A co jest przyczyną bycia „treeless land”? Mogłoby się wydawać, że to natura – z jej surowym klimatem, erupcjami wulkanu i niezbyt żyznymi glebami. Nie, a raczej nie tylko. Głównym powodem wylesienia Islandii był człowiek. Osadnicy karczowali las dla celów osadniczych i rolniczych, także tworząc przestrzenie do wypasu owiec, co skutecznie uniemożliwiało jego odnawianie. Drewno było także podstawowym budulcem. Jest więc coś paradoksalnego w tym, że to człowiek, tworzący bardzo małą populację na wyspie, na której bezwzględnie rządzi natura, stał się głównym sprawcą deforestacji.

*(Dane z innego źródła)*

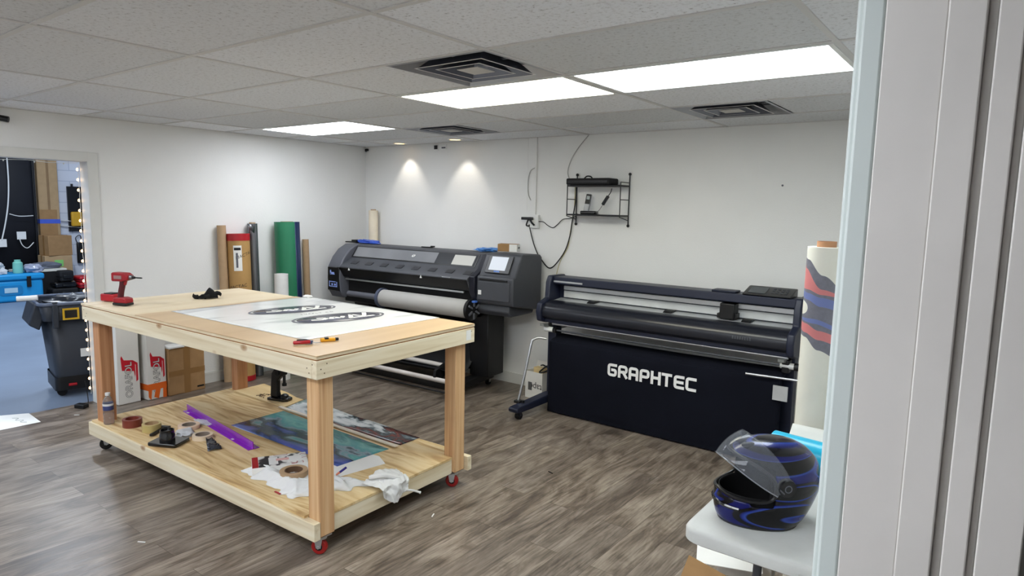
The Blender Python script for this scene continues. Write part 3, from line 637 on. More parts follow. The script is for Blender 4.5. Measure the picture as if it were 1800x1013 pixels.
for k, x in enumerate((-.03, -.07, -.055, -TL + .04, -TL + .08, -TL + .06)): mb.cyl((x, .001, zt1 - .02 - .022 * (k % 3)), (x, -.0006, zt1 - .02 - .022 * (k % 3)), .0035, seg=8)
mb.build('screw_heads', mat('screw_dark', (92, 74, 52), .5), t)
legs = [(LX, .038), (LX, TW - .127), (-TL + .152, .038), (-TL + .152, TW - .127)]
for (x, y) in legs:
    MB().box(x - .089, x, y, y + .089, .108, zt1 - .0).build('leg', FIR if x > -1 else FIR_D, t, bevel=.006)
RT = .192
MB().box(-2.47, LX + .003, .0, .0375, RT - .09, RT).build('lower_rail', PINE[0], t, bevel=.003)
MB().box(-2.47, LX + .028, TW - .0375, TW, RT - .09, RT).build('lower_rail', PINE[0], t, bevel=.003)
MB().box(LX - .06, LX - .022, .128, TW - .128, RT - .09, RT - .001).build('lower_rail', PINE[1], t, bevel=.003)
MB().box(-2.45, -2.412, .04, TW - .04, RT - .09, RT - .001).build('lower_rail', PINE[1], t, bevel=.003)
mb = MB(); mb.poly([(-2.45, .014), (LX - .09, .014), (LX - .09, .129), (LX - .02, .129), (LX - .02, TW - .129), (LX - .09, TW - .129), (LX - .09, TW - .014), (-2.45, TW - .014)], 2, RT, RT + .013)
mb.build('shelf_deck', PLYD, t, smooth=False)
ZD = RT + .013
for (x, y) in legs:
    px, py = x - .038, y + .038
    a = .5 if x > -1 else 1.2
    wheel_m = mat('caster_red', (150, 24, 22), .4) if x > -1 else BLACK
    c = MB(); c.box(px - .035, px + .035, py - .035, py + .035, .100, .107); c.cyl((px, py, .085), (px, py, .10), .026)
    dx, dy = math.cos(a), math.sin(a)
    ox, oy = px - .012 * dx, py - .012 * dy
    for s in (-1, 1):
        c.at((ox - dy * .018 * s, oy + dx * .018 * s, 0), (0, 0, a)); c.poly([(-.012, .036), (.012, .036), (.022, .09), (-.022, .09)], 1, -.0015, .0015)
    c.at(); fork = c.build('caster', STEEL, t)
    MB().at((ox, oy, .041), (PI / 2, 0, a)).lathe([(.020, -.013), (.036, -.013), (.040, -.008), (.040, .008), (.036, .013), (.020, .013)], 28).build('wheel', wheel_m, fork)
    MB().at((ox, oy, .041), (PI / 2, 0, a)).lathe([(.0, -.014), (.019, -.014), (.019, .014), (0, .014)], 20, cap=False).build('hub', BLACKM, fork)
    MB().at((ox, oy, .041), (PI / 2, 0, a)).cyl((0, 0, -.024), (0, 0, .024), .007, seg=10).build('axle', STEEL, fork)

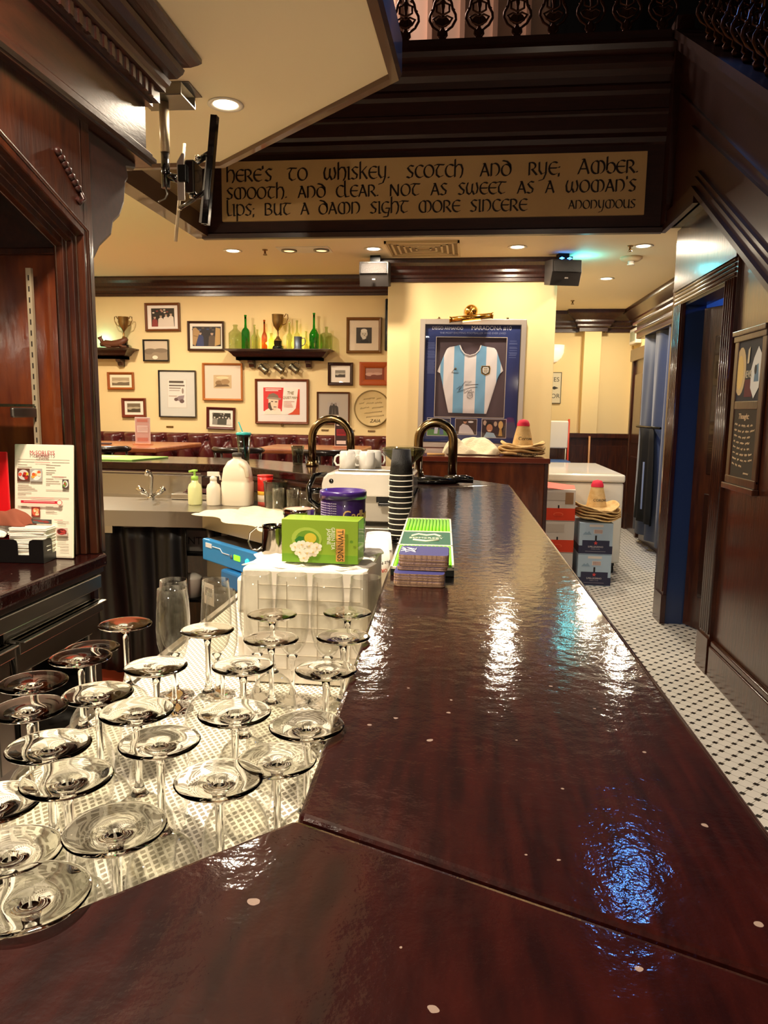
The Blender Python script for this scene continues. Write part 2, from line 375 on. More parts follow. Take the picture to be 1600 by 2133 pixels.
# door casing: fluted, with plain jambs
dj = struct('door_1', MB().box(XR+.001, XR+.13, 4.95, 5.02, 0, 2.1).box(XR+.001, XR+.13, 4.07, 4.15, 0, 2.1).box(XR+.001, XR+.13, 4.15, 4.95, 2.08, 2.1), mat('blue_black_gloss', '#26365c', .3, coat=.4))
m = MB()
for (ya, yb) in ((4.94, 5.12), (3.98, 4.15)):
    m.box(XR-.02, XR+.002, ya, yb, 0, 2.19)
    for k in range(5):
        yc = ya+.022+k*(yb-ya-.044)/4; m.tube([(XR-.02, yc, .22), (XR-.02, yc, 2.09)], .011, 8)
    m.box(XR-.032, XR, ya-.005, yb+.005, 0, .2)
m.box(XR-.02, XR+.002, 4.15, 4.94, 2.09, 2.19)
for k in range(4): m.tube([(XR-.02, 4.0, 2.105+k*.024), (XR-.02, 5.1, 2.105+k*.024)], .010, 8)
m.box(XR-.035, XR, 3.97, 5.13, 2.185, 2.205)
ob('door_casing', m, WOODV, dj)
# open door leaf
dr = struct('door_2', MB().box(0, .76, -.02, .02, .01, 2.06), WOODV, loc=(1.474, 4.945, 0), rot=(0, 0, math.radians(-66)), bevel=.003)
m = MB()
for (za, zb) in ((.22, .9), (1.02, 1.88)):
    for sy in (-1, 1): m.sweep([(0, 0), (.018, 0), (.012, .012), (0, .014)], [(0, 0)]*0 or [(0, 0), (1, 0)]) if False else m.box(.12, .64, sy*.021-.006, sy*.021+.006, za, zb)
ob('door_panel', m, mat('mahogany_dark_panel', '#24100b', .25, coat=.6), dr, bevel=.012)
m = MB(); m.tube([(.7, -.02, 1.0), (.7, -.07, 1.0)], .012); m.lathe([(0, 0), (.025, .004), (.03, .02), (.02, .035), (0, .04)], 20, T=Matrix.Translation((.7, -.06, 1.0)) @ Matrix.Rotation(PI/2, 4, 'X'))
ob('door_handle', m, BRASSD, dr)

# ---- ceilings
struct('ceiling', MB().box(-4.4, 2.2, 5.16, 9.5, 2.6, 2.68), CREAMC)
struct('ceiling_left', MB().box(-4.4, -1.87, -3, 5.16, 2.6, 2.68), CREAMC)
CAN = [(-1.87, 3.70), (-1.25, 3.70), (-.30, 2.81), (-.345, .9), (-1.1, .15), (-1.87, .15)]
struct('ceiling_canopy', MB().prism(CAN, 2.6, 2.74), CREAMC)
m = MB(); m.sweep([(-.02, 2.58), (.012, 2.58), (.022, 2.6), (.022, 2.72), (.01, 2.74), (-.01, 2.74), (-.01, 2.602), (-.02, 2.602)], CAN[0:6], side=-1)
struct('trim_3', m, mat('taupe_trim_wood', '#5a4030', .4, coat=.3))
struct('ceiling_upper', MB().box(-4.4, 3.2, -3, 9.4, 5.9, 6), mat('dark_upper_ceiling', '#2b2018', .8))
# left side of the well
struct('wall_well_left', MB().box(-1.99, -1.87, -.5, 5.16, 2.69, 3.72), CREAM)
m = MB(); m.sweep([(-.06, 2.57), (.04, 2.57), (.04, 2.69), (-.06, 2.69)], [(-1.87, 2.0), (-1.87, 5.14)], side=1); struct('trim_4', m, mat('taupe_trim_wood', '#5a4030', .4, coat=.3))
# fascia of the well, profiled, stepping out towards the top
prof = [(0, 2.555), (.045, 2.555), (.05, 2.585), (.02, 2.60), (.02, 3.10), (.035, 3.11), (.045, 3.14), (.035, 3.17), (.05, 3.19), (.05, 3.27), (.062, 3.28), (.062, 3.30), (.05, 3.31), (.05, 3.39), (.07, 3.41), (.07, 3.44), (.055, 3.46), (.06, 3.50), (.085, 3.53), (.12, 3.55), (.12, 3.575), (.10, 3.58), (.10, 3.60), (.14, 3.62), (.15, 3.65), (.14, 3.68), (.11, 3.69), (.11, 3.73), (-.1, 3.73), (-.1, 2.61), (0, 2.60)]
struct('wall_well_fascia', MB().sweep(prof, [(-1.87, 5.12), (1.2, 5.12)], side=1), WOODD)
struct('floor_gallery', MB().box(-4.2, 3, 5.2, 6.9, 3.55, 3.68), WOODD)
# gallery wall behind the railing: pale panels on the left, black on the right
m = MB(); m.box(-4.2, .56, 6.6, 6.75, 3.68, 5.9)
struct('wall_gallery', m, mat('pale_rose_panel', '#d9b9a4', .7))
m = MB()
for i in range(12): m.box(-2.6+i*.27, -2.56+i*.27, 6.56, 6.6, 3.7, 5.6)
struct('trim_5', m, mat('rose_trim', '#b8927c', .6))
struct('wall_gallery_right', MB().box(.56, 3, 6.5, 6.75, 3.68, 5.9), mat('near_black_wall', '#0b0a0d', .5))
struct('wall_stair_outer', MB().box(2.3, 2.4, -1.2, 6.6, 2.7, 5.9), mat('near_black_wall', '#0b0a0d', .5))

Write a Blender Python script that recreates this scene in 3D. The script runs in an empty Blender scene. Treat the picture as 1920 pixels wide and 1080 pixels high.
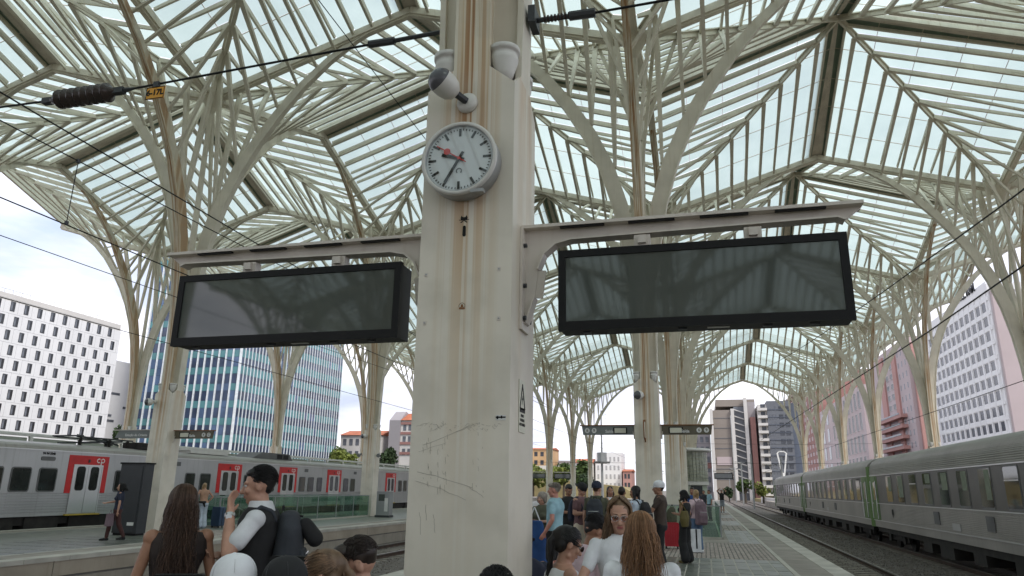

Skalę wyniszczających działań człowieka pokazali m.in. naukowcy prowadzący w 2004 r. badania archeologiczne nt. osadnictwa w rejonie północnego Atlantyku, służące m.in. odnalezieniu śladów pierwszych gospodarstw na Islandii. W ekspedycji brała udział międzynarodowa grupa naukowców – z Danii, Kanady, Norwegii, Stanów Zjednoczonych i Wielkiej Brytanii. Polskę reprezentował prof. Przemysław Urbańczyk z Instytutu Archeologii i Etnologii PAN w Warszawie, który ma na swoim koncie kilka prac poświęconych średniowiecznej Islandii: http://www.urbanczyk.info.pl

Dziś Islandczycy starają się walczyć ze skutkami poczynań swoich przodków. Początek leśnictwa datuje się na przełom XIX i XX w. Wtedy też zapoczątkowano eksperymenty z sadzeniem drzew. Wkrótce tj. w 1907 r. powołano Islandzką Służbę Leśną (The Icelandic Forest Service http://www.skogur.is) – publiczną instytucje, odpowiadającą za gospodarkę leśną (odpowiednik naszych Lasów Państwowych). I to przede wszystkim ona w kolejnych latach prowadziła działania związane z zalesianiem, które jednak początkowo spotykały się z oporem wśród Islandczyków – nie tylko wśród rolników żyjących z wypasu owiec. Węgiel drzewny był szeroko stosowany w przemyśle i gospodarstwach domowych.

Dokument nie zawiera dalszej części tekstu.